ALI ASGHAR [Omar Asghar Khan Development Foundation]
I mean, how do you sit with them? Do you sit on a charpai? You know? Have you got a special position over there? Have you got extra takiyas behind you? Or are you sitting on the ground with them and sort of, you know, talking to them?
VOICEOVER
The village would have to be studied closely by people with no vested interest in it. They volunteer the services of their own organization, an offer that Rafeh accepts. Ratrian will be profiled. This village profile is a missing piece in the puzzle for Rafeh. He has met with people from the government as well as the World Bank. Both have identified a village profile as a critical document central to the whole plan.
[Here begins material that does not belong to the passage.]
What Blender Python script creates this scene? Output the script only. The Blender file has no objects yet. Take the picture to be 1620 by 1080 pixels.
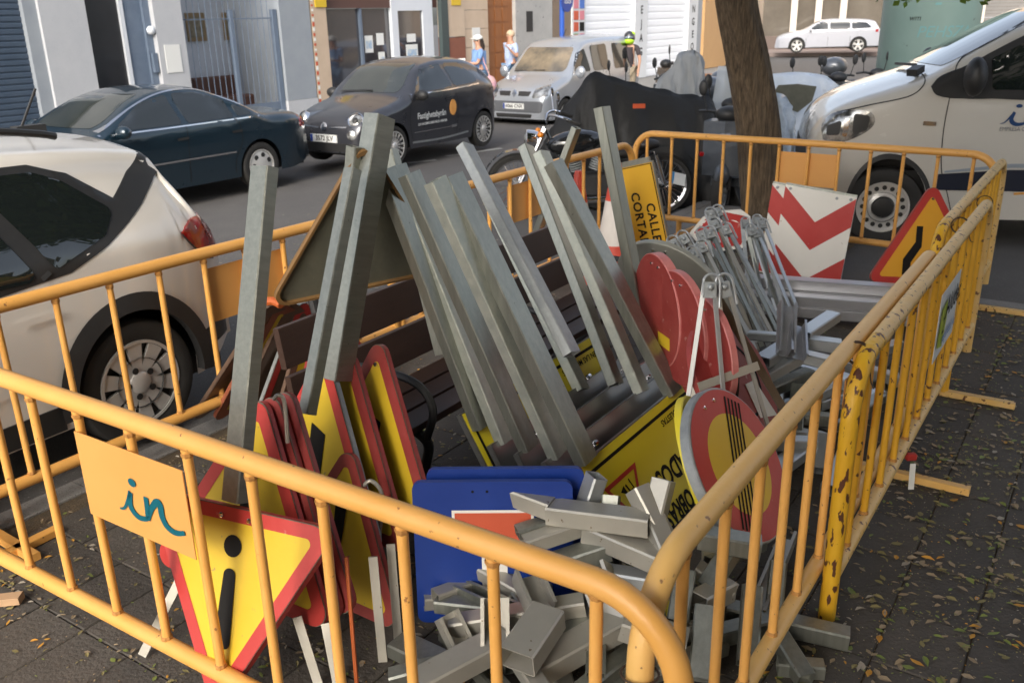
import bpy, bmesh, math, random
import numpy as np
from math import sin, cos, pi, radians, sqrt, atan2
from mathutils import Vector, Matrix
from mathutils.bvhtree import BVHTree
from mathutils.geometry import delaunay_2d_cdt
random.seed(7)
C = bpy.context.scene.collection
V = Vector
# ------------------------------------------------------------------ camera
FOC, PITCH, ROLL, CH = 1420.7, 0.34812, -0.02145, 2.063
sc = bpy.context.scene
_f = V((0, cos(PITCH), -sin(PITCH))); _u = V((0, sin(PITCH), cos(PITCH))); _r = V((1, 0, 0))
CR = _r*cos(ROLL) + _u*sin(ROLL); CU = -_r*sin(ROLL) + _u*cos(ROLL); CF = _f
CO = V((0, 0, CH))
cam = bpy.data.cameras.new('camera'); co = bpy.data.objects.new('camera', cam); C.objects.link(co)
m3 = Matrix((CR, CU, -CF)).transposed(); co.matrix_world = Matrix.Translation(CO) @ m3.to_4x4()
cam.sensor_width = 36; cam.lens = FOC/1620*36; cam.clip_start = .05; cam.clip_end = 600
cam.dof.use_dof = True; cam.dof.focus_distance = 3.1; cam.dof.aperture_fstop = 5.6
sc.camera = co
# ------------------------------------------------------------------ light
w = bpy.data.worlds.new('World'); sc.world = w; w.use_nodes = True
SUN_EL, SUN_AZ = radians(32), radians(-163)          # azimuth from +y, negative = to the left
nt = w.node_tree; bg = nt.nodes['Background']; sky = nt.nodes.new('ShaderNodeTexSky')
sky.sky_type = 'NISHITA'; sky.sun_disc = False; sky.sun_elevation = SUN_EL; sky.sun_rotation = SUN_AZ
sky.dust_density = 3.5; sky.air_density = 1.0; sky.ozone_density = 1.0
hs = nt.nodes.new('ShaderNodeHueSaturation'); hs.inputs['Saturation'].default_value = .55
nt.links.new(sky.outputs[0], hs.inputs['Color']); nt.links.new(hs.outputs[0], bg.inputs[0]); bg.inputs[1].default_value = .15
sl = bpy.data.lights.new('sun', 'SUN'); so = bpy.data.objects.new('sun', sl); C.objects.link(so)
sl.energy = .95; sl.angle = radians(28); sl.color = (1, .93, .82)
sd = V((sin(SUN_AZ)*cos(SUN_EL), cos(SUN_AZ)*cos(SUN_EL), sin(SUN_EL)))
so.rotation_euler = sd.to_track_quat('Z', 'Y').to_euler(); so.location = (0, 0, 30)
sc.view_settings.view_transform = 'Standard'; sc.view_settings.look = 'None'
sc.view_settings.gamma = 1; sc.view_settings.use_curve_mapping = False
sc.view_settings.exposure = 1.12
sc.cycles.max_bounces = 6; sc.cycles.transparent_max_bounces = 6
try: sc.cycles.use_denoising = True
except Exception: pass
# ------------------------------------------------------------------ coordinates
SV = V((.559, .829, 0)); NV = V((-.829, .559, 0)); ZV = V((0, 0, 1)); SA = atan2(.829, .559)
def sn(s, n, z=0): return SV*s + NV*n + ZV*z
def ray(px, py): return CF + CR*((px-810)/FOC) - CU*((py-540)/FOC)
def at(px, py, z=None, y=None, n=None, s=None, d=None):
    r = ray(px, py)
    if z is not None: t = (z-CH)/r.z
    elif y is not None: t = y/r.y
    elif n is not None: t = n/r.dot(NV)
    elif s is not None: t = s/r.dot(SV)
    else: t = d
    return CO + r*t
# ------------------------------------------------------------------ materials
MATS = {}
def mat(name, col, rough=.6, metal=0., col2=None, scale=12., mix=.5, bump=0., bscale=None, coat=0., spec=.5,
        stretch=None, specks=None, sdens=.62, sscale=60, trans=0., alpha=1., wave=None, det=4):
    if name in MATS: return MATS[name]
    m = bpy.data.materials.new(name); m.use_nodes = True; n = m.node_tree; b = n.nodes['Principled BSDF']
    L = n.links.new
    b.inputs['Roughness'].default_value = rough; b.inputs['Metallic'].default_value = metal
    b.inputs['Specular IOR Level'].default_value = spec
    if coat: b.inputs['Coat Weight'].default_value = coat; b.inputs['Coat Roughness'].default_value = .04
    if trans: b.inputs['Transmission Weight'].default_value = trans
    if alpha < 1: b.inputs['Alpha'].default_value = alpha
    tc = n.nodes.new('ShaderNodeTexCoord'); mp = n.nodes.new('ShaderNodeMapping'); L(tc.outputs['Object'], mp.inputs[0])
    if stretch: mp.inputs['Scale'].default_value = stretch
    c1 = (*col, 1); b.inputs['Base Color'].default_value = c1
    out = None
    if col2 is not None:
        nz = n.nodes.new('ShaderNodeTexNoise'); nz.inputs['Scale'].default_value = scale; nz.inputs['Detail'].default_value = det
        nz.inputs['Roughness'].default_value = .65; L(mp.outputs[0], nz.inputs[0])
        rp = n.nodes.new('ShaderNodeValToRGB'); rp.color_ramp.elements[0].position = .5-mix*.5; rp.color_ramp.elements[1].position = .5+mix*.5
        rp.color_ramp.elements[0].color = c1; rp.color_ramp.elements[1].color = (*col2, 1)
        L(nz.outputs[0], rp.inputs[0]); out = rp.outputs[0]
        mr = n.nodes.new('ShaderNodeMapRange'); mr.inputs[3].default_value = max(.02, rough-.08); mr.inputs[4].default_value = min(1, rough+.12)
        L(nz.outputs[0], mr.inputs[0]); L(mr.outputs[0], b.inputs['Roughness'])
    if specks is not None:
        s = n.nodes.new('ShaderNodeTexNoise'); s.inputs['Scale'].default_value = sscale; s.inputs['Detail'].default_value = 3; L(mp.outputs[0] if name in ('rusty_yellow',) else tc.outputs['Object'], s.inputs[0])
        r2 = n.nodes.new('ShaderNodeValToRGB'); r2.color_ramp.elements[0].position = sdens; r2.color_ramp.elements[1].position = sdens+.03
        L(s.outputs[0], r2.inputs[0]); mx = n.nodes.new('ShaderNodeMix'); mx.data_type = 'RGBA'
        L(r2.outputs[0], mx.inputs[0]); mx.inputs[7].default_value = (*specks, 1)
        if out: L(out, mx.inputs[6])
        else: mx.inputs[6].default_value = c1
        out = mx.outputs[2]
    if out: L(out, b.inputs['Base Color'])
    if bump:
        bz = n.nodes.new('ShaderNodeTexNoise'); bz.inputs['Scale'].default_value = bscale or scale*3; bz.inputs['Detail'].default_value = 5; L(mp.outputs[0], bz.inputs[0])
        bp = n.nodes.new('ShaderNodeBump'); bp.inputs['Strength'].default_value = bump; bp.inputs['Distance'].default_value = .02
        L(bz.outputs[0], bp.inputs['Height']); L(bp.outputs[0], b.inputs['Normal'])
    MATS[name] = m; return m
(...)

Maybe even a prerequisite to having one. The Bank has also recommended that he visit a water supply project in nearby Balkassar. At the meeting, several new possibilities are discussed. Rafeh is told of a widely implemented development program. Villages can be rewarded with safe drinking water hand pumps. To qualify, they must end the practice of defecating in the outdoors. It sounds achievable enough, but Ratrian will need help. Several other opportunities are identified and contacts are exchanged. By the end of the meeting, the mood is upbeat.
SHEHRYAR MUFTI
Do you feel you've bitten off more that you can chew?
RAFEH MALIK
I don't think I've bitten off more than I can chew. It's just that I need patience. I need perseverance.
MUMTAZ [NGO team leader]
We're here to help you identify your needs. The point of today is to make a plan, the plan for Ratrian.
VOICEOVER
As activities commence, the villagers seem to be somewhat bewildered. A handful catches on quickly. They proceed to help Mumtaz's team to construct what is the first ever map of Ratrian.
MAN 1 [Villager]
If you're ready to do things, we're ready for them to be done. People come, conduct their surveys, and then just disappear!
VOICEOVER
The village profile is now firmly on track.
SHEHRYAR MUFTI
You're not used to this, are you? Knocking on doors and stuff like that.
RAFEH MALIK
No, things were different; we never really went about it this way.
SHEHRYAR MUFTI
How's your father taking this whole thing?
RAFEH MALIK
Well, so far he's just standing by me.
VOICEOVER
Malik Atta Mohammad speaks for himself.
MALIK ATTA MOHAMMAD
I don't think I can help him much. Of course, the connections that I have, he can benefit from them. And where politically we're opposed, he will face the same music. You see, somebody could say this is a crazy lot, talking about millennium goals when people are suffering. Unless you see something happen before you, something concrete, only then you will believe it. At present it is all in the air.
VOICEOVER
You'd think meeting the MDGs is a matter of resources and will. But it's not that simple. The prince is caught between two worlds. Should he risk disrupting a society that, for better or for worse, has at least functioned for centuries? It's a tough choice.